> Data segment
━━━━
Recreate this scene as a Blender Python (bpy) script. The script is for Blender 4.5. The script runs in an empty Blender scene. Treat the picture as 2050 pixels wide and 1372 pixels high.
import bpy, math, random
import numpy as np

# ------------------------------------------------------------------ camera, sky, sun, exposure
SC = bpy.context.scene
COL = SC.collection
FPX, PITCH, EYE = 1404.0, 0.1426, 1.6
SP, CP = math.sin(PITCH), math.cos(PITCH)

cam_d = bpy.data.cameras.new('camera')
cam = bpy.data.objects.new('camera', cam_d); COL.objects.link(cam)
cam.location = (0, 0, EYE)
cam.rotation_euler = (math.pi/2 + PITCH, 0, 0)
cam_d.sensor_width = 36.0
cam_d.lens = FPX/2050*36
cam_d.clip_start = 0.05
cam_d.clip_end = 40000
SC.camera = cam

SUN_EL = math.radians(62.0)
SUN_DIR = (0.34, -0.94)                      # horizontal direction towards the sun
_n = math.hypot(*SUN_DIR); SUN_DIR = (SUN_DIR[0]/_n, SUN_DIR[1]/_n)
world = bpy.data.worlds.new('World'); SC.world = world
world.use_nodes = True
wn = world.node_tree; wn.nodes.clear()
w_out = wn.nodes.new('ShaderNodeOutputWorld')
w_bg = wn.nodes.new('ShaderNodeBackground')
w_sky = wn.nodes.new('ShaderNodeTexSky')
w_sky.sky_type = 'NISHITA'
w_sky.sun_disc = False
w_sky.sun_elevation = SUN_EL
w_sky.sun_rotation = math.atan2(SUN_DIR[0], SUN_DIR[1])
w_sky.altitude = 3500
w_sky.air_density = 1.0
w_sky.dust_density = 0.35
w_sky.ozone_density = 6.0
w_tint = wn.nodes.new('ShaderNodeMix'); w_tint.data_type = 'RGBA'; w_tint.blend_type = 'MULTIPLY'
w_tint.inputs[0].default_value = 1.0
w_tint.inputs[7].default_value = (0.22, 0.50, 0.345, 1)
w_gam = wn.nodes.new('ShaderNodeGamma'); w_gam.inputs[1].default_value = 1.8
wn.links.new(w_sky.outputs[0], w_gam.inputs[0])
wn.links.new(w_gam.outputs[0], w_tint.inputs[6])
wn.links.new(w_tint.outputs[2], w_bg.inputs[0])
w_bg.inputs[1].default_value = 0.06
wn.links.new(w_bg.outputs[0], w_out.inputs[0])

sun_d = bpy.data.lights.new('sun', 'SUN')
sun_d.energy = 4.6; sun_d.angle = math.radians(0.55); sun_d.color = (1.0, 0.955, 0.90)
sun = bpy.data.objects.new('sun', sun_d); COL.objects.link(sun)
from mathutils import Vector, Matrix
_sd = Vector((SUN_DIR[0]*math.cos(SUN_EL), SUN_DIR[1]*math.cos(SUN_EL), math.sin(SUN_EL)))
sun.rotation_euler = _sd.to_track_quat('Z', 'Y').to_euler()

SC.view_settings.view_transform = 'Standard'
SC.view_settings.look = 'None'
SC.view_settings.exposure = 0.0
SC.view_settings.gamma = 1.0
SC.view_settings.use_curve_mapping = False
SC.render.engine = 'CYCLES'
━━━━
> Exercise objective
The lines above should be duplicated exactly.

> Final result
Recreate this scene as a Blender Python (bpy) script. The script is for Blender 4.5. The script runs in an empty Blender scene. Treat the picture as 2050 pixels wide and 1372 pixels high.
import bpy, math, random
import numpy as np

# ------------------------------------------------------------------ camera, sky, sun, exposure
SC = bpy.context.scene
COL = SC.collection
FPX, PITCH, EYE = 1404.0, 0.1426, 1.6
SP, CP = math.sin(PITCH), math.cos(PITCH)

cam_d = bpy.data.cameras.new('camera')
cam = bpy.data.objects.new('camera', cam_d); COL.objects.link(cam)
cam.location = (0, 0, EYE)
cam.rotation_euler = (math.pi/2 + PITCH, 0, 0)
cam_d.sensor_width = 36.0
cam_d.lens = FPX/2050*36
cam_d.clip_start = 0.05
cam_d.clip_end = 40000
SC.camera = cam

SUN_EL = math.radians(62.0)
SUN_DIR = (0.34, -0.94)                      # horizontal direction towards the sun
_n = math.hypot(*SUN_DIR); SUN_DIR = (SUN_DIR[0]/_n, SUN_DIR[1]/_n)
world = bpy.data.worlds.new('World'); SC.world = world
world.use_nodes = True
wn = world.node_tree; wn.nodes.clear()
w_out = wn.nodes.new('ShaderNodeOutputWorld')
w_bg = wn.nodes.new('ShaderNodeBackground')
w_sky = wn.nodes.new('ShaderNodeTexSky')
w_sky.sky_type = 'NISHITA'
w_sky.sun_disc = False
w_sky.sun_elevation = SUN_EL
w_sky.sun_rotation = math.atan2(SUN_DIR[0], SUN_DIR[1])
w_sky.altitude = 3500
w_sky.air_density = 1.0
w_sky.dust_density = 0.35
w_sky.ozone_density = 6.0
w_tint = wn.nodes.new('ShaderNodeMix'); w_tint.data_type = 'RGBA'; w_tint.blend_type = 'MULTIPLY'
w_tint.inputs[0].default_value = 1.0
w_tint.inputs[7].default_value = (0.22, 0.50, 0.345, 1)
w_gam = wn.nodes.new('ShaderNodeGamma'); w_gam.inputs[1].default_value = 1.8
wn.links.new(w_sky.outputs[0], w_gam.inputs[0])
wn.links.new(w_gam.outputs[0], w_tint.inputs[6])
wn.links.new(w_tint.outputs[2], w_bg.inputs[0])
w_bg.inputs[1].default_value = 0.06
wn.links.new(w_bg.outputs[0], w_out.inputs[0])

sun_d = bpy.data.lights.new('sun', 'SUN')
sun_d.energy = 4.6; sun_d.angle = math.radians(0.55); sun_d.color = (1.0, 0.955, 0.90)
sun = bpy.data.objects.new('sun', sun_d); COL.objects.link(sun)
from mathutils import Vector, Matrix
_sd = Vector((SUN_DIR[0]*math.cos(SUN_EL), SUN_DIR[1]*math.cos(SUN_EL), math.sin(SUN_EL)))
sun.rotation_euler = _sd.to_track_quat('Z', 'Y').to_euler()

SC.view_settings.view_transform = 'Standard'
SC.view_settings.look = 'None'
SC.view_settings.exposure = 0.0
SC.view_settings.gamma = 1.0
SC.view_settings.use_curve_mapping = False
SC.render.engine = 'CYCLES'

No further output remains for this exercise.